# Supplied data
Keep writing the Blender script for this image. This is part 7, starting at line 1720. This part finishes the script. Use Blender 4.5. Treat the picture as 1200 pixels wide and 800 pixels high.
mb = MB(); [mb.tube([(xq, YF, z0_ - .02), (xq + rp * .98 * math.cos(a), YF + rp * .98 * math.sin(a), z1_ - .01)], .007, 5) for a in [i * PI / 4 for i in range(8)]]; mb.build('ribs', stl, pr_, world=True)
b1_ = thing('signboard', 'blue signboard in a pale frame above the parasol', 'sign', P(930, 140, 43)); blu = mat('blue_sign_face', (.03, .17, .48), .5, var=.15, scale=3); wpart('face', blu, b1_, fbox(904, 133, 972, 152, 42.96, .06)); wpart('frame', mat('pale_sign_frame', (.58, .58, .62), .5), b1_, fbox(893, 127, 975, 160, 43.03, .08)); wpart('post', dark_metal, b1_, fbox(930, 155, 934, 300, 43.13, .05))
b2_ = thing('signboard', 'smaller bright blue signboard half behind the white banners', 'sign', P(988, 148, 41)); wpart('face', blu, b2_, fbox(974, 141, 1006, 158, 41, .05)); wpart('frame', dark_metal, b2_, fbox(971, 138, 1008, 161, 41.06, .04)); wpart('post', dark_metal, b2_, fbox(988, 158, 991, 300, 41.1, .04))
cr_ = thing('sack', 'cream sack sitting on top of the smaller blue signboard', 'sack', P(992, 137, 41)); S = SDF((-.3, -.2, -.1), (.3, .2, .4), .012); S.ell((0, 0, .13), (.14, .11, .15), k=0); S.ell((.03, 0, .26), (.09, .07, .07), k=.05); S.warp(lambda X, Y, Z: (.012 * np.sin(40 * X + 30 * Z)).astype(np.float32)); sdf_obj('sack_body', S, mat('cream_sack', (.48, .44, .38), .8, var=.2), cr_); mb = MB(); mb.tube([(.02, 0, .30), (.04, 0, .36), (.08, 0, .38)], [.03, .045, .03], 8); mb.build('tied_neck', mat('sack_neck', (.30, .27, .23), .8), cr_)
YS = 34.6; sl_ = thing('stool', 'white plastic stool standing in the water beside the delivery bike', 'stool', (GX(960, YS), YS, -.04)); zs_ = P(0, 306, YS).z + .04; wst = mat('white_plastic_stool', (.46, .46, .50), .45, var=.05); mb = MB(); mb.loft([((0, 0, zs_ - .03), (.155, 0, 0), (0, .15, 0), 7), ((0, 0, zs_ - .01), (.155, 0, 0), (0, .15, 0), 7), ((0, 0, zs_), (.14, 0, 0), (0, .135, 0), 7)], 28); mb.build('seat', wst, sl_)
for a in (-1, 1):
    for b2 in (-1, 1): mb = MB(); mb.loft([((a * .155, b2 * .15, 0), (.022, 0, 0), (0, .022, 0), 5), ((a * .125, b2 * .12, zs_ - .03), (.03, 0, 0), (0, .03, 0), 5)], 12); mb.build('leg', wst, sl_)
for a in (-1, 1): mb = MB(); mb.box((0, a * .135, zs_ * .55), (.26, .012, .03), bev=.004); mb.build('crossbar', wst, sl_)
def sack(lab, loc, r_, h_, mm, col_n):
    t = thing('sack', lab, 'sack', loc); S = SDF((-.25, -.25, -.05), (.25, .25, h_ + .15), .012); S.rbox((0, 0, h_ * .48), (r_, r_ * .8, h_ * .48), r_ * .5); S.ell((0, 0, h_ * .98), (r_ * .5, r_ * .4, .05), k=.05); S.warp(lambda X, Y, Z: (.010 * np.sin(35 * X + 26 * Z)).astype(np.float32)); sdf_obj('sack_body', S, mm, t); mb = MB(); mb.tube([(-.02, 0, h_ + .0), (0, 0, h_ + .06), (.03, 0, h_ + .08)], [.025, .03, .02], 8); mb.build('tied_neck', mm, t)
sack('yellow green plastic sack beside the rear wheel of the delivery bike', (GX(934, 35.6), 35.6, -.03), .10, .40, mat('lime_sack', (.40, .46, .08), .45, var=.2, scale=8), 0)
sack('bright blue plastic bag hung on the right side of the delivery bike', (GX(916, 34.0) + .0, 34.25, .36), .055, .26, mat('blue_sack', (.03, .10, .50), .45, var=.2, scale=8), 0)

# Problem description
Take the material above and return all of it exactly.

# The answer
Keep writing the Blender script for this image. This is part 7, starting at line 1720. This part finishes the script. Use Blender 4.5. Treat the picture as 1200 pixels wide and 800 pixels high.
mb = MB(); [mb.tube([(xq, YF, z0_ - .02), (xq + rp * .98 * math.cos(a), YF + rp * .98 * math.sin(a), z1_ - .01)], .007, 5) for a in [i * PI / 4 for i in range(8)]]; mb.build('ribs', stl, pr_, world=True)
b1_ = thing('signboard', 'blue signboard in a pale frame above the parasol', 'sign', P(930, 140, 43)); blu = mat('blue_sign_face', (.03, .17, .48), .5, var=.15, scale=3); wpart('face', blu, b1_, fbox(904, 133, 972, 152, 42.96, .06)); wpart('frame', mat('pale_sign_frame', (.58, .58, .62), .5), b1_, fbox(893, 127, 975, 160, 43.03, .08)); wpart('post', dark_metal, b1_, fbox(930, 155, 934, 300, 43.13, .05))
b2_ = thing('signboard', 'smaller bright blue signboard half behind the white banners', 'sign', P(988, 148, 41)); wpart('face', blu, b2_, fbox(974, 141, 1006, 158, 41, .05)); wpart('frame', dark_metal, b2_, fbox(971, 138, 1008, 161, 41.06, .04)); wpart('post', dark_metal, b2_, fbox(988, 158, 991, 300, 41.1, .04))
cr_ = thing('sack', 'cream sack sitting on top of the smaller blue signboard', 'sack', P(992, 137, 41)); S = SDF((-.3, -.2, -.1), (.3, .2, .4), .012); S.ell((0, 0, .13), (.14, .11, .15), k=0); S.ell((.03, 0, .26), (.09, .07, .07), k=.05); S.warp(lambda X, Y, Z: (.012 * np.sin(40 * X + 30 * Z)).astype(np.float32)); sdf_obj('sack_body', S, mat('cream_sack', (.48, .44, .38), .8, var=.2), cr_); mb = MB(); mb.tube([(.02, 0, .30), (.04, 0, .36), (.08, 0, .38)], [.03, .045, .03], 8); mb.build('tied_neck', mat('sack_neck', (.30, .27, .23), .8), cr_)
YS = 34.6; sl_ = thing('stool', 'white plastic stool standing in the water beside the delivery bike', 'stool', (GX(960, YS), YS, -.04)); zs_ = P(0, 306, YS).z + .04; wst = mat('white_plastic_stool', (.46, .46, .50), .45, var=.05); mb = MB(); mb.loft([((0, 0, zs_ - .03), (.155, 0, 0), (0, .15, 0), 7), ((0, 0, zs_ - .01), (.155, 0, 0), (0, .15, 0), 7), ((0, 0, zs_), (.14, 0, 0), (0, .135, 0), 7)], 28); mb.build('seat', wst, sl_)
for a in (-1, 1):
    for b2 in (-1, 1): mb = MB(); mb.loft([((a * .155, b2 * .15, 0), (.022, 0, 0), (0, .022, 0), 5), ((a * .125, b2 * .12, zs_ - .03), (.03, 0, 0), (0, .03, 0), 5)], 12); mb.build('leg', wst, sl_)
for a in (-1, 1): mb = MB(); mb.box((0, a * .135, zs_ * .55), (.26, .012, .03), bev=.004); mb.build('crossbar', wst, sl_)
def sack(lab, loc, r_, h_, mm, col_n):
    t = thing('sack', lab, 'sack', loc); S = SDF((-.25, -.25, -.05), (.25, .25, h_ + .15), .012); S.rbox((0, 0, h_ * .48), (r_, r_ * .8, h_ * .48), r_ * .5); S.ell((0, 0, h_ * .98), (r_ * .5, r_ * .4, .05), k=.05); S.warp(lambda X, Y, Z: (.010 * np.sin(35 * X + 26 * Z)).astype(np.float32)); sdf_obj('sack_body', S, mm, t); mb = MB(); mb.tube([(-.02, 0, h_ + .0), (0, 0, h_ + .06), (.03, 0, h_ + .08)], [.025, .03, .02], 8); mb.build('tied_neck', mm, t)
sack('yellow green plastic sack beside the rear wheel of the delivery bike', (GX(934, 35.6), 35.6, -.03), .10, .40, mat('lime_sack', (.40, .46, .08), .45, var=.2, scale=8), 0)
sack('bright blue plastic bag hung on the right side of the delivery bike', (GX(916, 34.0) + .0, 34.25, .36), .055, .26, mat('blue_sack', (.03, .10, .50), .45, var=.2, scale=8), 0)